Hindu nationalist Prime Minister Narendra Modi has spoken of a “slave mentality” around the use of English and promoted the use of Indian languages.
But opponents accuse his government of attempting to impose Hindi, causing particular anger in the south.
Most southern Indian languages are Dravidian, a completely different language family to the Indo-European group which includes Hindi.
MV Thangavel, 85, a farmer in the southern state of Tamil Nadu, doused himself in petrol and kerosene and set himself alight, police said.
He was holding a Tamil-language placard reading: “Modi government stop imposing Hindi.
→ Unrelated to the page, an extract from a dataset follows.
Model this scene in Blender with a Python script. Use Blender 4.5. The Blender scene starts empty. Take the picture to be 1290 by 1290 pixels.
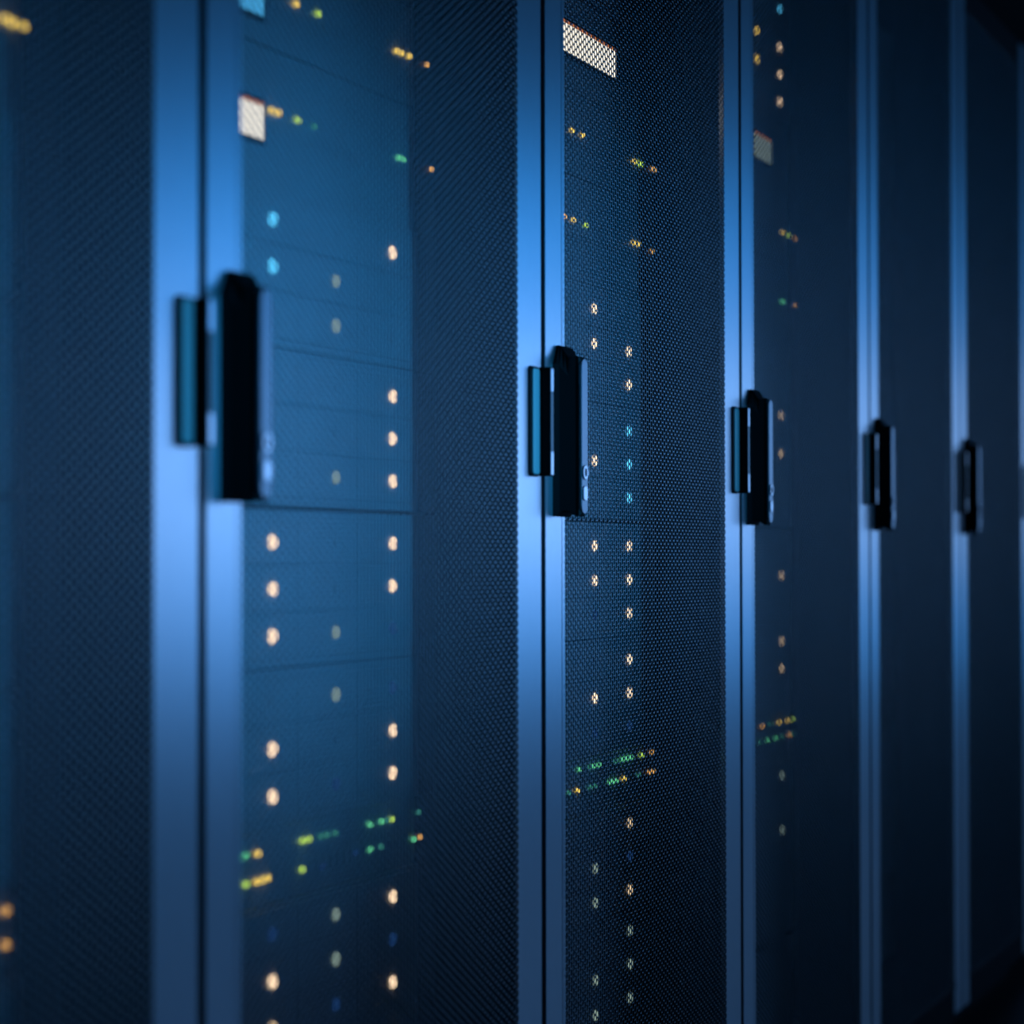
import bpy, math, random
import numpy as np
from mathutils import Matrix, Vector

# ------------------------------------------------------------------ camera
S = bpy.context.scene
COL = S.collection
D = 0.988            # camera to door plane
U0 = 1.8128          # x of the first visible seam
P = 0.8              # cabinet pitch
ZC = 0.97            # camera height
PHI = math.radians(21.44)
PITCH = math.radians(1.07)
ROLL = math.radians(0.07)
cd = bpy.data.cameras.new('camera')
cam = bpy.data.objects.new('camera', cd)
COL.objects.link(cam)
S.camera = cam
cd.sensor_width = 36.0
cd.lens = 3112 / 1290 * 36.0
cd.clip_start = 0.05
fw = Vector((math.cos(PHI) * math.cos(PITCH), math.sin(PHI) * math.cos(PITCH), math.sin(PITCH)))
right = Vector((math.sin(PHI), -math.cos(PHI), 0))
up = right.cross(fw)
R = Matrix((right, up, -fw)).transposed()
cam.matrix_world = Matrix.Translation((0, -D, ZC)) @ R.to_4x4() @ Matrix.Rotation(-ROLL, 4, 'Z')
cd.dof.use_dof = True
cd.dof.focus_distance = 3.12
cd.dof.aperture_fstop = 0.08685 / 0.027
cd.dof.aperture_blades = 0

# ------------------------------------------------------------------ world, lights, exposure
w = bpy.data.worlds.new('world')
S.world = w
w.use_nodes = True
w.node_tree.nodes['Background'].inputs[0].default_value = (0.12, 0.35, 0.6, 1)
w.node_tree.nodes['Background'].inputs[1].default_value = 0.01
S.view_settings.view_transform = 'Standard'
S.view_settings.look = 'None'
S.view_settings.gamma = 1
S.view_settings.use_curve_mapping = False
S.view_settings.exposure = 0


def area(name, loc, target, sx, sy, power, color, spread=180):
    l = bpy.data.lights.new(name, 'AREA')
    l.shape = 'RECTANGLE'
    l.size, l.size_y = sx, sy
    l.energy = power
    l.color = color
    l.spread = math.radians(spread)
    o = bpy.data.objects.new(name, l)
    COL.objects.link(o)
    o.location = loc
    o.rotation_euler = (Vector(target) - Vector(loc)).to_track_quat('-Z', 'Y').to_euler()
    return o


# unseen blue light down the aisle, split into lamps so each seam mirrors one
LAMPS = [  # x, z, width, height, watts
    (7.8, 1.22, 2.6, 0.35, 20),
    (11.0, 1.30, 3.0, 0.45, 13),
    (15.5, 1.45, 4.0, 0.60, 11),
    (21.5, 1.70, 5.0, 0.80, 11),
]
for lx, lz, lw, lh, lp in LAMPS:
    area('unseen_aisle_light', (lx, -3.2, lz + 0.10), (lx - 5.5, 0, 1.1), lw, lh * 2.1, lp * 0.31, (0.60, 0.73, 0.95))
    area('unseen_aisle_light', (lx, -3.25, lz + 0.3), (lx - 5.5, 0, 1.3), lw, lh * 5.0, lp * 1.05, (0.01, 0.33, 1.0))  # larger, bluer copy added behind to tint the outer falloff

# added blue fill spots, unseen, brightening the equipment in each nearer cabinet
SPOTS = [  # aimed x, aimed z, cone degrees, watts
    (1.55, 1.08, 25, 75),
    (2.25, 1.12, 21, 300),
    (3.02, 1.16, 22, 140),
    (3.80, 1.15, 24, 25),
]
for sx, sz, cone, watts in SPOTS:
    sl = bpy.data.lights.new('fill_spot', 'SPOT')
    sl.energy = watts
    sl.color = (0.03, 0.42, 1.0)
    sl.spot_size = math.radians(cone)
    sl.spot_blend = 1.0
    sl.shadow_soft_size = 0.10
    so = bpy.data.objects.new('fill_spot', sl)
    COL.objects.link(so)
    so.location = (sx + 0.80, -2.8, 1.25)
    so.rotation_euler = (Vector((sx, 0.05, sz)) - so.location).to_track_quat('-Z', 'Y').to_euler()



# ------------------------------------------------------------------ materials
def mat(name, col, metal=0.0, rough=0.5, spec=0.5, emit=None, strength=0.0, noise=0.0, bump=0.0, scale=40, tint=None):
    m = bpy.data.materials.new(name)
    m.use_nodes = True
    nt = m.node_tree
    b = nt.nodes['Principled BSDF']
    b.inputs['Base Color'].default_value = (*col, 1)
    b.inputs['Metallic'].default_value = metal
    b.inputs['Roughness'].default_value = rough
    b.inputs['Specular IOR Level'].default_value = spec
    if tint is not None:
        b.inputs['Specular Tint'].default_value = (tint, tint, tint, 1)
    if emit:
        b.inputs['Emission Color'].default_value = (*emit, 1)
        b.inputs['Emission Strength'].default_value = strength
        m.cycles.emission_sampling = 'NONE'
    if noise or bump:
        tc = nt.nodes.new('ShaderNodeTexCoord')
        nz = nt.nodes.new('ShaderNodeTexNoise')
        nz.inputs['Scale'].default_value = scale
        nz.inputs['Detail'].default_value = 3
        nt.links.new(tc.outputs['Object'], nz.inputs['Vector'])
        if noise:
            mx = nt.nodes.new('ShaderNodeMixRGB')
            mx.inputs[1].default_value = (*[c * (1 - noise) for c in col], 1)
            mx.inputs[2].default_value = (*[min(1, c * (1 + noise)) for c in col], 1)
            nt.links.new(nz.outputs['Fac'], mx.inputs[0])
            nt.links.new(mx.outputs[0], b.inputs['Base Color'])
        if bump:
            bp = nt.nodes.new('ShaderNodeBump')
            bp.inputs['Strength'].default_value = bump
            bp.inputs['Distance'].default_value = 0.001
            nt.links.new(nz.outputs['Fac'], bp.inputs['Height'])
            nt.links.new(bp.outputs['Normal'], b.inputs['Normal'])
    return m


M = dict(
    door=mat('powder_coated_steel', (0.50, 0.54, 0.58), 1.0, 0.295, noise=0.04, scale=60),
    mesh=mat('perforated_steel', (0.48, 0.53, 0.56), 1.0, 0.31, tint=0.0),
    rim=mat('hole_shade_edge_black', (0.010, 0.011, 0.012), 0.0, 0.7, 0.1),  # shade inside the holes put into the colour; sheet ends share it
    carcass=mat('black_steel', (0.008, 0.009, 0.010), 0.0, 0.8, 0.04, noise=0.1),
    black=mat('black_plastic', (0.006, 0.006, 0.006), 0.0, 0.5, 0.12),
    shiny=mat('satin_metal', (0.20, 0.23, 0.26), 1.0, 0.36, noise=0.05),
    strip=mat('dull_strip', (0.10, 0.13, 0.14), 1.0, 0.4),
    plate=mat('plate_grey', (0.80, 0.78, 0.75), 0.40, 0.5),
    chrome=mat('polished_metal', (0.5, 0.55, 0.6), 1.0, 0.28),
    face=mat('equipment_grey', (0.60, 0.64, 0.68), 0.35, 0.42, noise=0.06),
    carrier=mat('carrier_grey', (0.62, 0.66, 0.70), 0.35, 0.42, noise=0.04),
    dark=mat('dark_bezel', (0.05, 0.055, 0.06), 0.1, 0.5),
    ear=mat('ear_black', (0.015, 0.016, 0.018), 0.1, 0.5),
    floor=mat('dark_floor', (0.006, 0.007, 0.008), 0.0, 0.45, 0.3, noise=0.1, scale=3),
    wall=mat('dark_wall', (0.01, 0.012, 0.014), 0.0, 0.8, noise=0.1, scale=3),
    off=mat('unlit_led', (0.58, 0.62, 0.66), 0.35, 0.42),
)
LED = {
    'W': mat('led_warm', (0.1, 0.1, 0.1), emit=(1.0, 0.72, 0.46), strength=2.4),
    'w': mat('led_warm_dim', (0.1, 0.1, 0.1), emit=(1.0, 0.72, 0.42), strength=1.1),
    'd': mat('led_pale_dim', (0.1, 0.1, 0.1), emit=(0.62, 0.85, 0.72), strength=0.5),
    'B': mat('led_blue', (0.1, 0.1, 0.1), emit=(0.10, 0.60, 1.0), strength=1.9),
    'b': mat('led_blue_dim', (0.1, 0.1, 0.1), emit=(0.05, 0.22, 0.8), strength=0.2),
    'G': mat('led_green', (0.1, 0.1, 0.1), emit=(0.18, 0.95, 0.42), strength=1.0),
    'g': mat('led_green_dim', (0.1, 0.1, 0.1), emit=(0.10, 0.62, 0.45), strength=0.45),
    'Y': mat('led_yellow', (0.1, 0.1, 0.1), emit=(1.0, 0.68, 0.12), strength=1.7),
    'O': mat('led_orange', (0.1, 0.1, 0.1), emit=(1.0, 0.50, 0.12), strength=1.3),
    'L': mat('led_lime', (0.1, 0.1, 0.1), emit=(0.62, 0.95, 0.12), strength=1.4),
}
SCREEN_W = mat('lit_white_screen', (0.1, 0.1, 0.1), emit=(1.0, 0.93, 0.78), strength=1.6)
SCREEN_D = mat('lit_white_screen_dim', (0.1, 0.1, 0.1), emit=(0.72, 0.95, 0.85), strength=0.4)
SCREEN_B = mat('lit_blue_screen', (0.1, 0.1, 0.1), emit=(0.08, 0.50, 0.95), strength=1.2)
BAR_O = mat('orange_bar', (0.4, 0.12, 0.03), emit=(1.0, 0.30, 0.08), strength=0.5)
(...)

Why do we need to choose Hindi over our literature-rich Tamil… it will affect future of our youth.”
Senthil, a police officer who uses only one name, told AFP that Thangavel had killed himself.
“He wrote the banner against central government,” he added.
Thangavel carried out his protest on Saturday outside an office in Salem of Tamil Nadu’s ruling DMK party, of which he was a member.
Party leader MK Stalin — who has criticised the Modi government’s language policies — offered condolences to Thangavel’s family but urged others to avoid such extreme protests.
“We must not lose another life,” reports quoted him as saying, condemning the central government’s “domineering attitude”.
“Let’s continue to fight against the imposition of Hindi politically, democratically,” he said. “Don’t let narrow-mindedness spoil a beautiful country of diversity.”
The subject is a long-running political issue — the then ruling Congress party sought to make Hindi the official national language in the 1960s, causing enduring resentment in southern India.